Provided records:
········

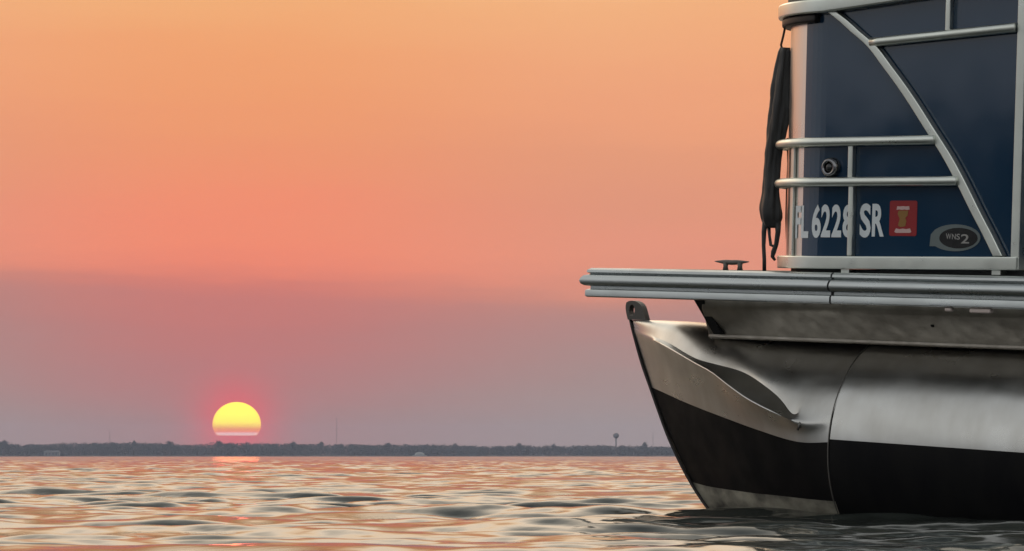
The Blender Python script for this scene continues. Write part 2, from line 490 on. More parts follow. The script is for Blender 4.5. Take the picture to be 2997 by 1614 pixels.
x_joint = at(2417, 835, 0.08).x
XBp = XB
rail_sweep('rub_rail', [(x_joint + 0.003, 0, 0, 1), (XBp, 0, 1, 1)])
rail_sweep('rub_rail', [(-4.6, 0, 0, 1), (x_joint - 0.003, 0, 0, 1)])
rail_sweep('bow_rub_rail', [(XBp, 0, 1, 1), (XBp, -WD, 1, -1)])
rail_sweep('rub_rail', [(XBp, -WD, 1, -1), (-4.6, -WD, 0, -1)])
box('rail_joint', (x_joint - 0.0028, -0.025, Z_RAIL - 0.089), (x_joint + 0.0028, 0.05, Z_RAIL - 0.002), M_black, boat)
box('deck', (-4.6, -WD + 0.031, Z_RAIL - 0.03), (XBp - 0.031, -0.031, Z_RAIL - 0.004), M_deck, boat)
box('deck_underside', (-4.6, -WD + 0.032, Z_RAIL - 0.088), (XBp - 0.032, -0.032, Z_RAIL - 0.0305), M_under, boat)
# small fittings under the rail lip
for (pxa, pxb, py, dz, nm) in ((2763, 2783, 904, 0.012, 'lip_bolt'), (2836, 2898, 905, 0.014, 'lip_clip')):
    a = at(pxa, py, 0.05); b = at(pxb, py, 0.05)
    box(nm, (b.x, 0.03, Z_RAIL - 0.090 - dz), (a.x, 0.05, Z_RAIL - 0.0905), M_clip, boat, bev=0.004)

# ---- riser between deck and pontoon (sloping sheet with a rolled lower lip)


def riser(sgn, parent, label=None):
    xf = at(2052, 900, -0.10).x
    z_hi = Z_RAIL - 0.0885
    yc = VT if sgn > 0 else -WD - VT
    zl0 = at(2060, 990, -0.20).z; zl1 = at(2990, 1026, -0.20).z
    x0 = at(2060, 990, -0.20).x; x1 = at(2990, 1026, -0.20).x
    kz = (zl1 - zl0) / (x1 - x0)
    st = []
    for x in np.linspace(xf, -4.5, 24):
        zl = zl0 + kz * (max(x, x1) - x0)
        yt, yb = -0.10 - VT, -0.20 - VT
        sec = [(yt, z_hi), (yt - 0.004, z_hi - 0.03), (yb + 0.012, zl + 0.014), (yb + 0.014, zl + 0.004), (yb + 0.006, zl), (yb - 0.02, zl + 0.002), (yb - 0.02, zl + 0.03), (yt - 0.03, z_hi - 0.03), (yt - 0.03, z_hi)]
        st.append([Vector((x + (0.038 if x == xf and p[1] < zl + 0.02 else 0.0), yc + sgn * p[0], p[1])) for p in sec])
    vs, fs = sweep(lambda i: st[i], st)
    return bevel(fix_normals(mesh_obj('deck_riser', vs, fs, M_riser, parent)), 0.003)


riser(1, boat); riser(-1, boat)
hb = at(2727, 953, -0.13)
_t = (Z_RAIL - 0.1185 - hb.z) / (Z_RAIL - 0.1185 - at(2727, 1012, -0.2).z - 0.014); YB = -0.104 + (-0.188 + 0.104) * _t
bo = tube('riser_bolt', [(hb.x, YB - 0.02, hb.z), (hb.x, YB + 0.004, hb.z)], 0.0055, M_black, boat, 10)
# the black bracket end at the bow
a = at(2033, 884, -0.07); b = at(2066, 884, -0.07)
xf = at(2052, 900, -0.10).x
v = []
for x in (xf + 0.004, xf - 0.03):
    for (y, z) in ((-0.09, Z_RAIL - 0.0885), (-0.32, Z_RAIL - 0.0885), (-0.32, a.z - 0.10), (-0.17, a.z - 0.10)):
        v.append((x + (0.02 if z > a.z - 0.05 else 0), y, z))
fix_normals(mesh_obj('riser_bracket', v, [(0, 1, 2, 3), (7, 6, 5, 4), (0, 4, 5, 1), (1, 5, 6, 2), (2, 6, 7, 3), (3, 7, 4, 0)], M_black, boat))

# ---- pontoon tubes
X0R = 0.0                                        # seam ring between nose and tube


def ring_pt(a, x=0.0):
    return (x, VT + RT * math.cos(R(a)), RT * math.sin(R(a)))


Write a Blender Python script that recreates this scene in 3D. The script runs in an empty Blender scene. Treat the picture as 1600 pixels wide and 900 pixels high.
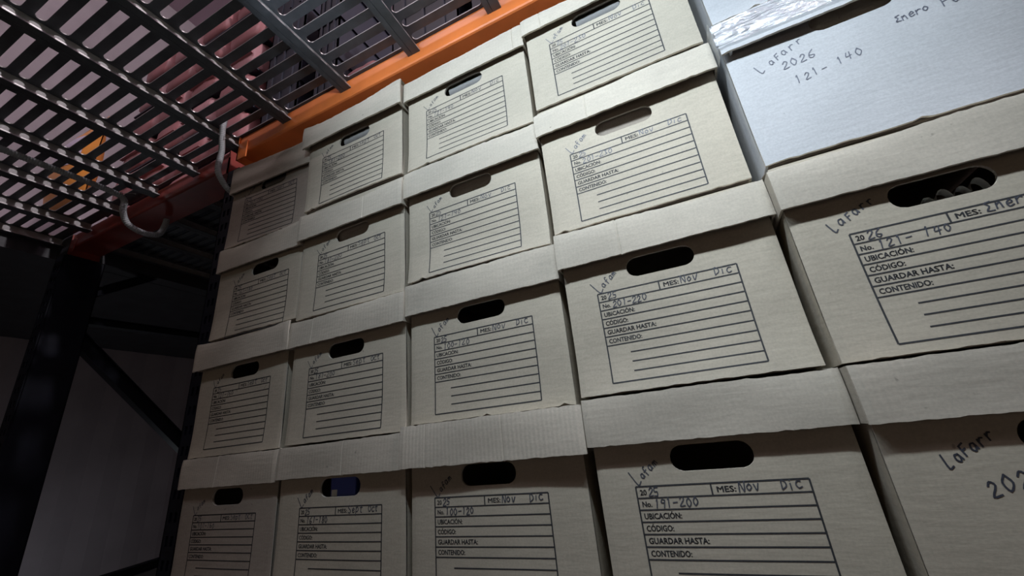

········

Set problem: Pictures stay out. Print the data exactly, from its first line through the line containing "# ---- riser".

Written response:
The Blender Python script for this scene continues. Write part 2, from line 490 on. More parts follow. The script is for Blender 4.5. Take the picture to be 2997 by 1614 pixels.
x_joint = at(2417, 835, 0.08).x
XBp = XB
rail_sweep('rub_rail', [(x_joint + 0.003, 0, 0, 1), (XBp, 0, 1, 1)])
rail_sweep('rub_rail', [(-4.6, 0, 0, 1), (x_joint - 0.003, 0, 0, 1)])
rail_sweep('bow_rub_rail', [(XBp, 0, 1, 1), (XBp, -WD, 1, -1)])
rail_sweep('rub_rail', [(XBp, -WD, 1, -1), (-4.6, -WD, 0, -1)])
box('rail_joint', (x_joint - 0.0028, -0.025, Z_RAIL - 0.089), (x_joint + 0.0028, 0.05, Z_RAIL - 0.002), M_black, boat)
box('deck', (-4.6, -WD + 0.031, Z_RAIL - 0.03), (XBp - 0.031, -0.031, Z_RAIL - 0.004), M_deck, boat)
box('deck_underside', (-4.6, -WD + 0.032, Z_RAIL - 0.088), (XBp - 0.032, -0.032, Z_RAIL - 0.0305), M_under, boat)
# small fittings under the rail lip
for (pxa, pxb, py, dz, nm) in ((2763, 2783, 904, 0.012, 'lip_bolt'), (2836, 2898, 905, 0.014, 'lip_clip')):
    a = at(pxa, py, 0.05); b = at(pxb, py, 0.05)
    box(nm, (b.x, 0.03, Z_RAIL - 0.090 - dz), (a.x, 0.05, Z_RAIL - 0.0905), M_clip, boat, bev=0.004)

# ---- riser between deck and pontoon (sloping sheet with a rolled lower lip)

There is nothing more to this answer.